David Schwimmer has been appointed as the Chief Executive Officer of the London Stock Exchange (LSE), replacing Xavier Rolet, who was pushed out in November. This brings to a halt its six-month search for a new chief executive.
Mr. Schwimmer, a Goldman Sachs banker, until his appointment advices the exchanges as head of Goldman’s market structure business in New York and will join in August after 20 years at the Wall Street firm
The 49-year-old American’s first task will be to steady LSE after an unusually turbulent period for one of the City’s oldest and most prestigious institutions.

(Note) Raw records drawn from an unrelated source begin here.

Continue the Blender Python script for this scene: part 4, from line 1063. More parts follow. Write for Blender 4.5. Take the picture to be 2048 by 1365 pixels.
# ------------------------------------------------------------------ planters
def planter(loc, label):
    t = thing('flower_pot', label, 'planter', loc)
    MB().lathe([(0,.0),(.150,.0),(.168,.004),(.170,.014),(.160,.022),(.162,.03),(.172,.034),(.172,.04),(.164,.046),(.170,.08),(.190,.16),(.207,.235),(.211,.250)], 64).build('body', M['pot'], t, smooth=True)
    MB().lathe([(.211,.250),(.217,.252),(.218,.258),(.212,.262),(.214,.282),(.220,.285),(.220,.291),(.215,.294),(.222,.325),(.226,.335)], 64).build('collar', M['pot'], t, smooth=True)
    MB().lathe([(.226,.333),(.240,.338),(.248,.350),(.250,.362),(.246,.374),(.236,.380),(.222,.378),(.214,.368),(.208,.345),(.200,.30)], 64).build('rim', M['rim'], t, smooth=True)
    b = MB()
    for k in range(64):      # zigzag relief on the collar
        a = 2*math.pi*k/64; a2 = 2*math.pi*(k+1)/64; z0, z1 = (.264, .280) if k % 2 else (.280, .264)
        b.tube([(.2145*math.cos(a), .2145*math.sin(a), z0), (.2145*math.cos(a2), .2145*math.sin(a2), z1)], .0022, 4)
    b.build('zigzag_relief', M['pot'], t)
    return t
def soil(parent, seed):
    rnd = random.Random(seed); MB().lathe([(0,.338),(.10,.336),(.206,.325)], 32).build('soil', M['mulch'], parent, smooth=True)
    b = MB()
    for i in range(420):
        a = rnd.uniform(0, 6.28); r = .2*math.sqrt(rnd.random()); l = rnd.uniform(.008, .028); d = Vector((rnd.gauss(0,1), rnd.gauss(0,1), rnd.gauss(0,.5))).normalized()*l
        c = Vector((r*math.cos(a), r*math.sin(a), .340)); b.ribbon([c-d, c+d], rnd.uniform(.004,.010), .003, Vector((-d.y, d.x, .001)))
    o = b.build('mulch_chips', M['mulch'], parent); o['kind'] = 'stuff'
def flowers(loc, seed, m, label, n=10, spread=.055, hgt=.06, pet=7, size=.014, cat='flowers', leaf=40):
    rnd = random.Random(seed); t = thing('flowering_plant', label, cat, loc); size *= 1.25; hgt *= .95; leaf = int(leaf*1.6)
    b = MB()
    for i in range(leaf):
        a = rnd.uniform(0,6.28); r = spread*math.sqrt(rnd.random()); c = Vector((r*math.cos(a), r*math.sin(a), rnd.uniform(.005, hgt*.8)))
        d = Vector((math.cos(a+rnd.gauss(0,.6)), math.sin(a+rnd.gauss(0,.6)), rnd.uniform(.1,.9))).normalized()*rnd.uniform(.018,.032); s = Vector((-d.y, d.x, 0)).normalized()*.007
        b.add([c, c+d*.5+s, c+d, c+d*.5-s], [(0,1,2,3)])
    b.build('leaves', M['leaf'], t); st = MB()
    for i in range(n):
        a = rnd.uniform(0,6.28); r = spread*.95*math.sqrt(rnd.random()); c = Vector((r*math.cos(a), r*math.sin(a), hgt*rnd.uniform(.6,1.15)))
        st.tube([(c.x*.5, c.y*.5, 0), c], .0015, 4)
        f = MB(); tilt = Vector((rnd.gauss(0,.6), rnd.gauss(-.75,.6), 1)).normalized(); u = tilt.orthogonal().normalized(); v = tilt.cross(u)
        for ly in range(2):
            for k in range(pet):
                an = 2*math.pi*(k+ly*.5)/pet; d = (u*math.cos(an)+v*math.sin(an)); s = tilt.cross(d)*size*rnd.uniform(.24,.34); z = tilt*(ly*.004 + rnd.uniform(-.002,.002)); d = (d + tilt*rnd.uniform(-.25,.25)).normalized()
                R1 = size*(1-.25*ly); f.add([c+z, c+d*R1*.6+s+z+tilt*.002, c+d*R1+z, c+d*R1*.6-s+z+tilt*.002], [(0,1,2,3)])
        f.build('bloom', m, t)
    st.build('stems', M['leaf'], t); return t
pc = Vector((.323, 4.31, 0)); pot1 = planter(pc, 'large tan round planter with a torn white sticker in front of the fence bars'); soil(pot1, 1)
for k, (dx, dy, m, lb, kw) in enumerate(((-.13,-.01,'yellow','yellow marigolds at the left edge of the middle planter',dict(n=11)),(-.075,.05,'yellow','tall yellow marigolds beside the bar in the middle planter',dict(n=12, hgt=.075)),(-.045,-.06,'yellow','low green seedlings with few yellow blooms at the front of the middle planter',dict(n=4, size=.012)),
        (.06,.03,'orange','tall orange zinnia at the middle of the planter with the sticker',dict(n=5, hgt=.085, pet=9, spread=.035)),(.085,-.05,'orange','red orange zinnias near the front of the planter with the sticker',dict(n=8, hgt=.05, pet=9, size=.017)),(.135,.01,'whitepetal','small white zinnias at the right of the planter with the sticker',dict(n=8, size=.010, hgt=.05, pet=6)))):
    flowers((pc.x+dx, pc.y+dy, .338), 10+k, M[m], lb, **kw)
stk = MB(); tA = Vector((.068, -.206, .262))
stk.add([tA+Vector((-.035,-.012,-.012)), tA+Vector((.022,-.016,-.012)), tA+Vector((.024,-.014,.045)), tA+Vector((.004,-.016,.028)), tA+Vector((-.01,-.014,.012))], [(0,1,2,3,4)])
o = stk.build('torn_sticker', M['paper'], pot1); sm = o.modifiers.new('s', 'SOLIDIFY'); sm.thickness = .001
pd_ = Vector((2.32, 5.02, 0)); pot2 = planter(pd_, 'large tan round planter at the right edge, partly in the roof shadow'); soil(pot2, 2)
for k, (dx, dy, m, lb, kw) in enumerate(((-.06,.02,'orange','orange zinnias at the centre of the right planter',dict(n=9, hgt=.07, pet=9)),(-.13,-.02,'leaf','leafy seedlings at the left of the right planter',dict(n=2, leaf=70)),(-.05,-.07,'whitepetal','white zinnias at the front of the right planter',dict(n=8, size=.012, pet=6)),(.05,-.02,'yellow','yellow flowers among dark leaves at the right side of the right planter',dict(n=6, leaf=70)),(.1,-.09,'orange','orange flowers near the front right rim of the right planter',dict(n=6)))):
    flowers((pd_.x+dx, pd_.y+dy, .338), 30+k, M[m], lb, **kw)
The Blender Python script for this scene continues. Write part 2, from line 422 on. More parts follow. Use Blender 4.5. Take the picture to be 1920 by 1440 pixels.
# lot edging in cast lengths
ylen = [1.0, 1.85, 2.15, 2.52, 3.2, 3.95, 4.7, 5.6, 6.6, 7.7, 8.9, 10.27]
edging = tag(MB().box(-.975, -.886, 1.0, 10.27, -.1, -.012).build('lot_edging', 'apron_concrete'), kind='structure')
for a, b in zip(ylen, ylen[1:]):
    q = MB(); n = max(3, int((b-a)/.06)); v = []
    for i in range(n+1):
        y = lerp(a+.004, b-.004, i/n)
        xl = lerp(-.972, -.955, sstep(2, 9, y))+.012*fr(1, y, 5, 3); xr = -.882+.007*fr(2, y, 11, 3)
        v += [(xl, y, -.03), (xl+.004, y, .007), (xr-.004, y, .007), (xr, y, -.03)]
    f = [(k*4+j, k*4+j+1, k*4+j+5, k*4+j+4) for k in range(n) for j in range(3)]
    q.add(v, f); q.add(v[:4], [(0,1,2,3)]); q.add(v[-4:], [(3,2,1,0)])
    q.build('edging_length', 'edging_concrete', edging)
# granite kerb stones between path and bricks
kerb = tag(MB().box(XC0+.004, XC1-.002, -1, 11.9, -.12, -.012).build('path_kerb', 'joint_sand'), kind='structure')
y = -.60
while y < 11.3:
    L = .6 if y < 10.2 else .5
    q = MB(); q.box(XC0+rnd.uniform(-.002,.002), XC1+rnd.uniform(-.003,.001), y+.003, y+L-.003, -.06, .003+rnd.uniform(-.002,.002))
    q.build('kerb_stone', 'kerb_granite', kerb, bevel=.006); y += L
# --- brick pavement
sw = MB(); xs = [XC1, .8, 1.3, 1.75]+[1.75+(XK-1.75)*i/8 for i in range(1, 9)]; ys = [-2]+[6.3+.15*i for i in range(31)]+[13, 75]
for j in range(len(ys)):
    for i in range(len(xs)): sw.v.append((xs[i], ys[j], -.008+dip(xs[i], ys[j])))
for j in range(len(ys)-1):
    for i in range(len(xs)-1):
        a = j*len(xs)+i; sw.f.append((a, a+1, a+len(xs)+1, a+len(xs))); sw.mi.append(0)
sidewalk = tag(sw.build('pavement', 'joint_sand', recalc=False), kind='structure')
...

After Mr. Rolet’s departure was announced in October, TCI Fund Management, one of LSE’s biggest shareholders, called for his reinstatement and accused the board of forcing him out against the interests of investors. The dispute came to a head in late November when Rolet agreed to leave immediately and LSE said its chairman, Donald Brydon, would not stand for re-election after 2019.
Schwimmer’s appointment resolves LSE’s quest for a new chief executive less than two weeks before its annual general meeting on 24 April. With a new chief executive lined up, Brydon is likely to face an easier ride at the meeting. TCI declined to comment on the decision to hire Schwimmer.
The Yale and Harvard graduate will also have to defend LSE’s position as the world’s biggest clearing house for derivative transactions against competition from European exchanges. Germany’s Deutsche Börse is trying to lure the lucrative business away from London after the Brexit vote.
London Clearing House, which LSE controls, processes about three-quarters of the €1tn-a-day (£865bn) clearing market for derivatives, acting as a middleman between buyers and sellers of complex contracts.
Mr. Rolet warned in 2016 that thousands of city jobs were at risk if London lost responsibility for clearing contracts in euros after Brexit though he said there were very few exchanges that could handle the business.
The New LSE chief, who is based in New York, spent his first seven years at Goldman advising exchanges and stockbrokers. He then worked as chief of staff to Goldman’s chief executive, Lloyd Blankfein, when Blankfein was the bank’s chief operating officer.
From 2006 to 2009 he jointly ran Goldman’s business in Russia before becoming head of metals and mining. Last year he combined that job with heading Goldman’s market structure business in a return to advising exchanges.
Schwimmer will take over from David Warren, who has run the exchange as interim chief executive since Rolet’s departure. Warren will return to his job as LSE’s chief financial officer.